Reid was fired after the 2012 season, replaced by Oregon coach Chip Kelly. The Eagles had regular season success under Kelly, but trading away popular players LeSean McCoy and Nick Foles were his undoing. Lurie fired Kelly before the last game in 2015.
Kelly’s replacement was Doug Pederson, a career backup quarterback who coached under Reid, both in Philadelphia and Kansas City. After a 7-9 mark in his first season, Pederson led the Eagles to a 13-3 record in 2017. Philadelphia came from behind to beat the Falcons, then trounced the Vikings in the NFC Championship Game.
The success came without quarterback Carson Wentz, who tore his ACL in Week 14. Foles, who had signed as a free agent before the season, led the team to a 5-1 record as the starter. In Super Bowl LII, he threw for 373 yards and three touchdowns.

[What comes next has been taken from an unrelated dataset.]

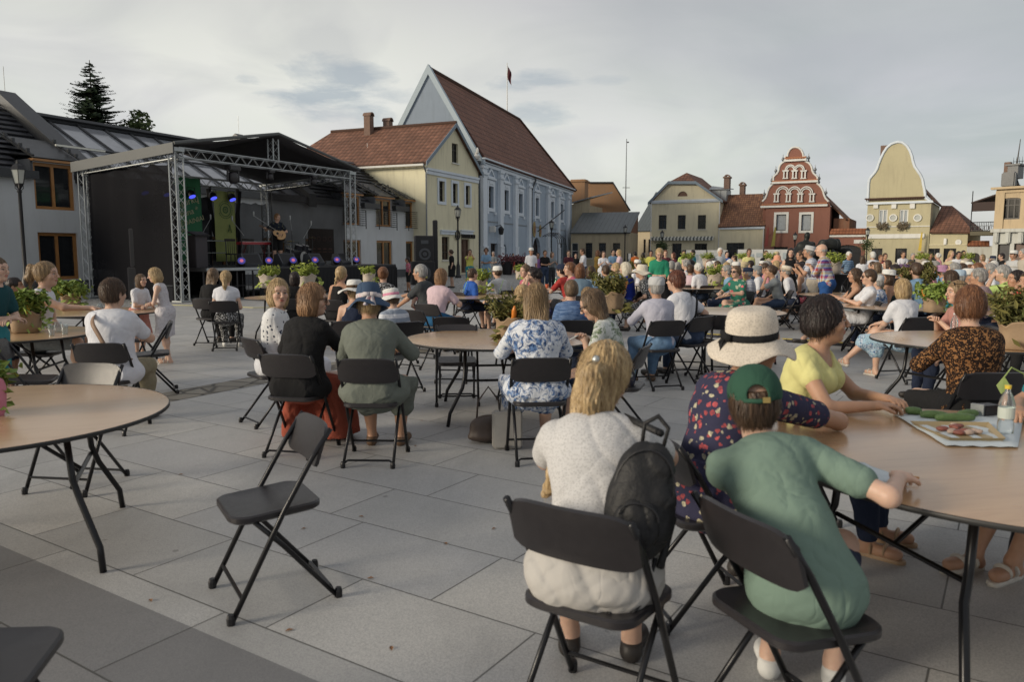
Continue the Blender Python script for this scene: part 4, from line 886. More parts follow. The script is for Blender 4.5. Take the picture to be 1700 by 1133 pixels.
for i in range(len(rw) - 1):
 for j in range(4): j2 = (j + 1) % 4; fs.append((i * 4 + j, i * 4 + j2, (i + 1) * 4 + j2, (i + 1) * 4 + j))
fs.append(tuple(range(4 * len(rw) - 4, 4 * len(rw)))); m.add(vs, fs); a_ = Fq(380, 350); b_ = Fq(478, 265)
m.box((cxT, 2.4, (prof[-1][1] + b_[1]) / 2), (b_[0] - a_[0], 1.5, b_[1] - prof[-1][1] + .2)); m.box((cxT, 2.4, b_[1] + .1), (b_[0] - a_[0] + .35, 1.8, .15)); m.box((cxT, .9, Fq(400, 395)[1]), (1.1, .6, 1.3), bev=.1)
tr = I1.part('roof', m, S_DK)
m = MB()
for i in range(6): x_ = a_[0] - .15 + (b_[0] - a_[0] + .3) * i / 5; m.tube([(x_, 1.6, b_[1] + .1), (x_, 1.6, b_[1] + .75)], [.03, .008], 5)
m.tube([(a_[0] - .15, 1.6, b_[1] + .35), (b_[0] + .15, 1.6, b_[1] + .35)], .02, 4); m.tube([(cxT + .05, 2.4, b_[1]), (cxT + .2, 2.4, Fq(445, 30)[1])], [.07, .03], 6); m.build('finial', M_IRON, tr)
a_ = Fq(365, 300, 3); I1.part('chimney', MB().box((a_[0], 3.4, a_[1] - .6), (.5, .5, 2.2)), M_BRK)
x0 = Fq(68, 700)[0]; x1 = -.02; zr_ = Fq(70, 598)[1]; zb = Fq(70, 850)[1]; zt = Fq(70, 770)[1]
m = MB(); m.slab((x0 - .1, -.1, zr_ + .0), (x0 - .1, 3.2, zr_), (x1, 3.2, Fq(218, 530)[1]), (x1, -.1, Fq(218, 530)[1]), .12); m.box(((x0 + x1) / 2, .0, zr_ - .42), (x1 - x0, .06, .8)); I1.part('balcony_roof', m, plain('dark_boards', (.04, .025, .022), .8))
m = MB(); m.box(((x0 + x1) / 2, 1.4, zb - .15), (x1 - x0, 3.0, .35)); I1.part('balcony', m, plain('stained_beam', (.1, .09, .06), .9))
m = MB()
for i in range(14): x_ = x0 + (x1 - x0) * i / 13; m.tube([(x_, -.05, zb), (x_, -.05, zt)], .022, 4)
for i in range(5): x_ = x0 + (x1 - x0) * (i + .5) / 5; m.arc((x_, zb + .32), .2, .04, 0, 359, -.08, -.05, 10)
m.tube([(x0, -.05, zt), (x1, -.05, zt)], .035, 5); m.tube([(x0, -.05, zb + .05), (x1, -.05, zb + .05)], .03, 5); m.tube([(x0, -.05, zb), (x0, -.05, zr_ + 1.0)], .04, 5); I1.part('balcony_rail', m, M_IRON)
# ---------------------------------------------------------------- monument, display boards
def sculpt_mesh(name, g, m_, parent=None): return link(name, mesh_of(name, [g.mesh()]), m_, parent)
zz = 52; mx = gp(1335, zz)[0]; mo = empty('bronze_monument', (mx, zz, 0), 0, 'dark bronze monument of a seated cloaked figure beside a rocky mass', 'monument')
hd = EYE + (420 - 387) * zz / FPX; g = Grid((-1.8, -1, -.1), (1.8, 1.2, hd + .2), .05)
g.ell((.05, 0, hd - .22), (.20, .22, .27)); g.cap((0, 0, hd - .4), (-.05, 0, hd - .7), .15, .17, .05); g.cap((-.42, 0, hd - .85), (.38, 0, hd - .80), .24, .22, .1); g.ell((-.1, 0, hd - 1.2), (.55, .40, .6), k=.2); g.ell((-.35, 0, hd - 1.7), (.85, .6, .7), k=.3); g.ell((-.2, 0, .8), (1.1, .8, 1.1), k=.3); g.cap((.2, -.2, hd - .9), (.9, -.5, hd - 1.5), .2, .15, .1); g.disp(lambda X, Y, Z: .05 * wob(X, Y, Z, 5, 3)); sculpt_mesh('figure', g, M_BRONZE, mo)
MB().box((0, .2, .5), (2.9, 1.9, 1.0), bev=.06).build('plinth', plain('granite_plinth', (.16, .15, .14), .8), mo)
mx2 = gp(1392, zz)[0] - mx; g = Grid((mx2 - 2.9, -1, -.1), (mx2 + 1.5, 1.8, 3.3), .06)
rr = random.Random(4)
for i in range(26): t = rr.random(); g.ell((mx2 - 2.1 + 2.9 * t, rr.uniform(-.3, .9), rr.uniform(.4, 1.75 + .55 * math.sin(t * 3.1))), (rr.uniform(.3, .5), .4, rr.uniform(.3, .5)), k=.12)
g.disp(lambda X, Y, Z: .16 * np.abs(wob(X, Y, Z, 6, 5))); sculpt_mesh('rock', g, M_BRONZE, mo)
def board(u0, u1, zz, v0, i):
 a_ = gp(u0, zz); b_ = gp(u1, zz); o = empty('display_board', ((a_[0] + b_[0]) / 2, zz, 0), 0, ['row of white exhibition boards in front of the half hipped house', 'white exhibition boards below the red gabled house', 'single white notice board beside the lamp post'][i], 'notice board', 'white exhibition boards')
 w = b_[0] - a_[0]; t = EYE + (420 - v0) * zz / FPX; n = max(1, int(w / 1.6)); 
 MB().box((0, 0, t / 2 + .2), (w, .06, t - .4)).build('panel', M_TRW, o)
 rr = random.Random(i); m = MB(); d = MB()
 for k in range(n * 3):
  x_ = -w / 2 + w * (k + .5) / (n * 3); z_ = t - .45 - rr.random() * .2; h_ = rr.uniform(.3, .6)
  (m if rr.random() < .45 else d).box((x_, -.05, z_ - h_ / 2 + .2), (w / (n * 3) * rr.uniform(.5, .85), .02, h_))
 m.build('photo', plain('dark_photo', (.06, .07, .08), .4, 0, .8, 7), o); d.build('sheet', plain('pale_sheet', (.42, .47, .48), .6, 0, .3, 9), o)
 for k in range(n + 1): x_ = -w / 2 + w * k / n; MB().box((x_, 0, t / 2), (.07, .09, t + .04)).build('post', M_IRON, o)
board(1136, 1206, 62, 415.5, 0); board(1221, 1308, 60, 414.5, 1); board(1041, 1047, 60, 421, 2)
# ---------------------------------------------------------------- trees beyond the roofs
def foliage_mat(name, a, b):
 t = NT(name); co = t.coord(); v = t.noise(co, 1.1, 3); w = t.n('ShaderNodeTexWhiteNoise'); g_ = t.n('ShaderNodeNewGeometry')
 t.L.new(g_.outputs['Random Per Island'], w.inputs['Vector']) if False else None
 col = t.mix(t.math('ADD', t.math('MULTIPLY', g_.outputs['Random Per Island'], .7), t.math('MULTIPLY', v, .5)), a, b)
 m = t.done(col, .6, 0, .3); t.b.inputs['Transmission Weight'].default_value = 0; t.b.inputs['Subsurface Weight'].default_value = 0
 return m
LF_CON = foliage_mat('fir_needles', (.008, .018, .010), (.03, .05, .022)); LF_DEC = foliage_mat('deciduous_leaves', (.015, .035, .012), (.07, .10, .03)); BARK = plain('bark', (.06, .045, .03), .9, 0, .4, 8, .6)
def conifer(x, y, H, r, label):
 o = empty('fir_tree', (x, y, 0), 0, label, 'tree'); MB().tube([(0, 0, 0), (0, 0, H)], [.28, .02], 8).build('trunk', BARK, o)
 rr = random.Random(7); m = MB(); z = H * .15
 while z < H - .1:
  k = (1 - z / H); L_ = r * k ** .85 * rr.uniform(.75, 1.15) + .12
  for i in range(11 if k > .1 else 5):
   a = rr.random() * 6.283; l = L_ * rr.uniform(.65, 1.15); n = max(4, int(l / .09)); dx, dy = math.cos(a), math.sin(a)
   for j in range(n):
    t = (j + .5) / n; px_, py_, pz = dx * l * t, dy * l * t, z - .28 * l * t + .3 * l * t * t
    for s_ in (-1, 1):
     w = .30 * (1.15 - t) * min(1, l) + .05; b0 = Vector((px_, py_, pz)); tip = b0 + Vector((-dy * s_, dx * s_, rr.uniform(-.5, .1))) * w + Vector((dx, dy, 0)) * w * .6; q_ = b0 + Vector((dx, dy, .0)) * .12 + Vector((0, 0, -.08))
     m.add([b0, q_, tip], [(0, 1, 2)])
  z += .15 + .08 * k
 m.build('crown', LF_CON, o, fix=False)
def broadleaf(x, y, H, r, label, cat='tree', n=2600, leaf=.16, mat_=None, seed=3, trunk=True):
 o = empty('leafy_tree', (x, y, 0), 0, label, cat); rr = random.Random(seed); m = MB(); tb = MB()
 tb.tube([(0, 0, 0), (.05, 0, H * .35), (0, .05, H * .7)], [.22, .16, .06], 8)
 bl = []
 for i in range(22):
  a = rr.random() * 6.283; q = rr.random() ** .5 * r * .8; z = H * rr.uniform(.42, .92); q *= math.sqrt(max(.1, 1 - ((z / H - .62) / .4) ** 2)); c = Vector((math.cos(a) * q, math.sin(a) * q, z)); bl.append((c, rr.uniform(.35, .6) * r * .6)); tb.tube([(0, 0, H * .35), c * .5 + Vector((0, 0, H * .25)), c], [.08, .05, .02], 5)
 for i in range(n):
  c, q = rr.choice(bl); d = Vector((rr.gauss(0, 1), rr.gauss(0, 1), rr.gauss(0, 1))).normalized() * q * rr.uniform(.6, 1.08); p = c + d
  a_ = Vector((rr.gauss(0, 1), rr.gauss(0, 1), rr.gauss(0, .6))).normalized() * leaf; b_ = a_.cross(Vector((rr.gauss(0, 1), rr.gauss(0, 1), 1))).normalized() * leaf * .5
  m.add([p - a_, p + b_, p + a_, p - b_], [(0, 1, 2, 3)])
 tb.build('trunk', BARK, o); m.build('crown', mat_ or LF_DEC, o, fix=False)
conifer((172 - 850) / FPX * 50, 50, 13.6, 5.2, 'dark fir tree rising behind the glazed roof')
broadleaf((240 - 850) / FPX * 52, 52, 11.3, 2.4, 'rounded green treetop beside the dark fir', n=3000)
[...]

However, Brady threw for a Super Bowl record 505 yards and three scores, and the Patriots had a 33-32 lead with 9:22 left after a Brady to Rob Gronkowski touchdown pass. Foles proceeded to lead the Eagles on a 14-play, 75-yard drive that took more than seven minutes off the clock. His touchdowns pass to tight end Zach Ertz withstood video replay for a 38-33 lead, but the two-point pass failed.
On New England’s next possession, Brandon Graham stripped the ball from Brady’s hand and Derek Barnett recovered, leading to a Jake Elliott field goal and a 41-33 Philadelphia lead. After driving to midfield, Brady’s final Hail Mary pass landed incomplete, and the Eagles won their first championship since 1960.
Last season ended with a loss to the Saints in the Division round, but the Eagles feature a (hopefully) healthy Wentz, along with Ertz, running back Jordan Howard and a receiving corps that includes Nelson Agholor, Alshon Jeffery and a returning DeSean Jackson.